INSTRUCTIONS TO FOLLOW :: Leave out the pictures, and write out exactly the lines from the beginning of the material to the line holding "M['pilesand'] = plain('pale", that line included, and nothing else.

DATA BLOCK ::

----------------

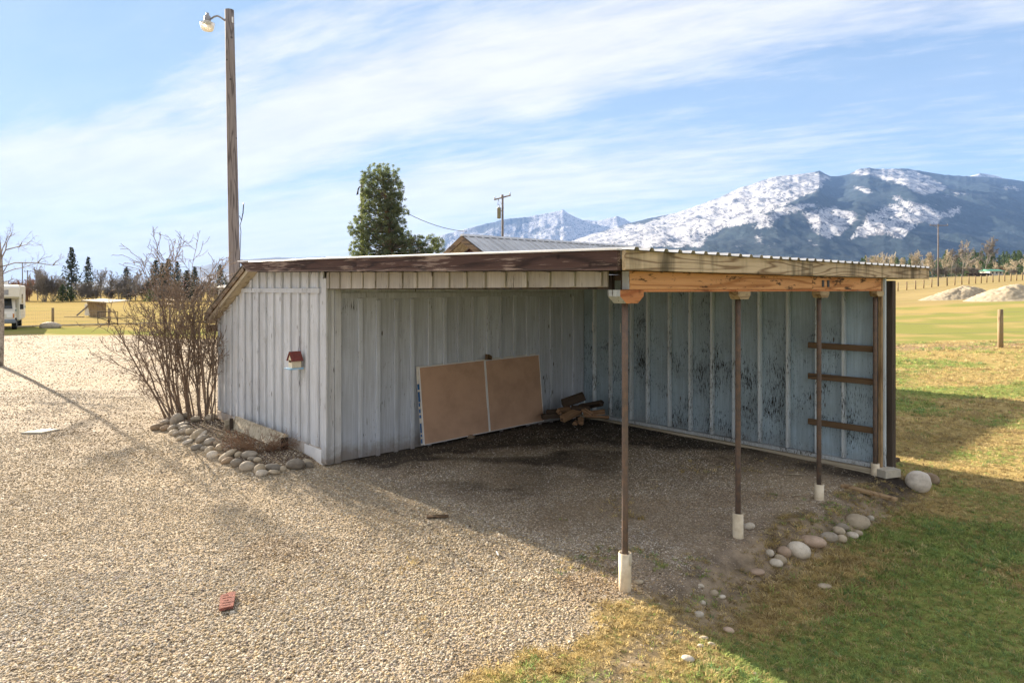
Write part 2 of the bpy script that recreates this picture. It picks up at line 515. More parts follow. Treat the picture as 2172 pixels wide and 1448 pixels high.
M['rvbody'] = plain('motorhome body', (0.70, 0.66, 0.57), 0.4, 0, 0.05, 1.0, bump=0.0, spec=0.5)
M['rvglass'] = plain('dark window glass', (0.02, 0.025, 0.03), 0.08, 0, 0.05, 1.0, bump=0.0, spec=0.6)
M['rvteal'] = plain('teal stripe', (0.03, 0.20, 0.21), 0.4, 0, 0.05, 1.0, bump=0.0)
M['rvgrey'] = plain('grey bumper', (0.20, 0.23, 0.28), 0.4, 0.2, 0.05, 1.0, bump=0.0)
M['tyre'] = plain('tyre rubber', (0.02, 0.02, 0.02), 0.9, 0, 0.05, 5.0)
M['amber'] = plain('amber lens', (0.55, 0.22, 0.05), 0.3, 0, 0.05, 5.0, bump=0)
M['barnwall'] = plain('dark red boards', (0.075, 0.030, 0.032), 0.9, 0, 0.15, 4)
M['greenroof'] = plain('green roof', (0.08, 0.28, 0.20), 0.6, 0, 0.1, 1, bump=0)
M['farwhite'] = plain('pale siding', (0.60, 0.56, 0.50), 0.8, 0, 0.05, 1, bump=0)
M['brick'] = plain('old red brick', (0.25, 0.095, 0.07), 0.95, 0, 0.2, 45, col2=(0.13, 0.06, 0.05), bump=0.8)
M['pilesand'] = plain('pale gravel heap', (0.38, 0.325, 0.235), 0.95, 0, 0.12, 2.6, col2=(0.27, 0.22, 0.15), bump=0.9)

def stone_mat():
    m, g, b = new_mat('river stone', 0.8, 0.25)
    v, r = coords(g)
    n = g.noise(v, 9.0, 6, 0.7)
    n2 = g.noise(v, 60.0, 3, 0.6)
    oi = g.n('ShaderNodeObjectInfo').outputs['Color']
    c = g.mix(g.ramp(n, 0.35, 0.7), oi, g.mix(1.0, oi, (0.66, 0.65, 0.63), 'MULTIPLY'))
    c = g.mix(g.ramp(n2, 0.55, 0.75, 0, 0.35), c, (0.10, 0.095, 0.085))
    g.put(b.inputs['Base Color'], c)
    g.put(b.inputs['Normal'], g.bump(g.math('ADD', n, g.math('MULTIPLY', n2, 0.3)), 0.35, 0.02))
    return m
M['stone'] = stone_mat()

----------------

WRITTEN RESPONSE ::
Write part 2 of the bpy script that recreates this picture. It picks up at line 515. More parts follow. Treat the picture as 2172 pixels wide and 1448 pixels high.
M['rvbody'] = plain('motorhome body', (0.70, 0.66, 0.57), 0.4, 0, 0.05, 1.0, bump=0.0, spec=0.5)
M['rvglass'] = plain('dark window glass', (0.02, 0.025, 0.03), 0.08, 0, 0.05, 1.0, bump=0.0, spec=0.6)
M['rvteal'] = plain('teal stripe', (0.03, 0.20, 0.21), 0.4, 0, 0.05, 1.0, bump=0.0)
M['rvgrey'] = plain('grey bumper', (0.20, 0.23, 0.28), 0.4, 0.2, 0.05, 1.0, bump=0.0)
M['tyre'] = plain('tyre rubber', (0.02, 0.02, 0.02), 0.9, 0, 0.05, 5.0)
M['amber'] = plain('amber lens', (0.55, 0.22, 0.05), 0.3, 0, 0.05, 5.0, bump=0)
M['barnwall'] = plain('dark red boards', (0.075, 0.030, 0.032), 0.9, 0, 0.15, 4)
M['greenroof'] = plain('green roof', (0.08, 0.28, 0.20), 0.6, 0, 0.1, 1, bump=0)
M['farwhite'] = plain('pale siding', (0.60, 0.56, 0.50), 0.8, 0, 0.05, 1, bump=0)
M['brick'] = plain('old red brick', (0.25, 0.095, 0.07), 0.95, 0, 0.2, 45, col2=(0.13, 0.06, 0.05), bump=0.8)
M['pilesand'] = plain('pale gravel heap', (0.38, 0.325, 0.235), 0.95, 0, 0.12, 2.6, col2=(0.27, 0.22, 0.15), bump=0.9)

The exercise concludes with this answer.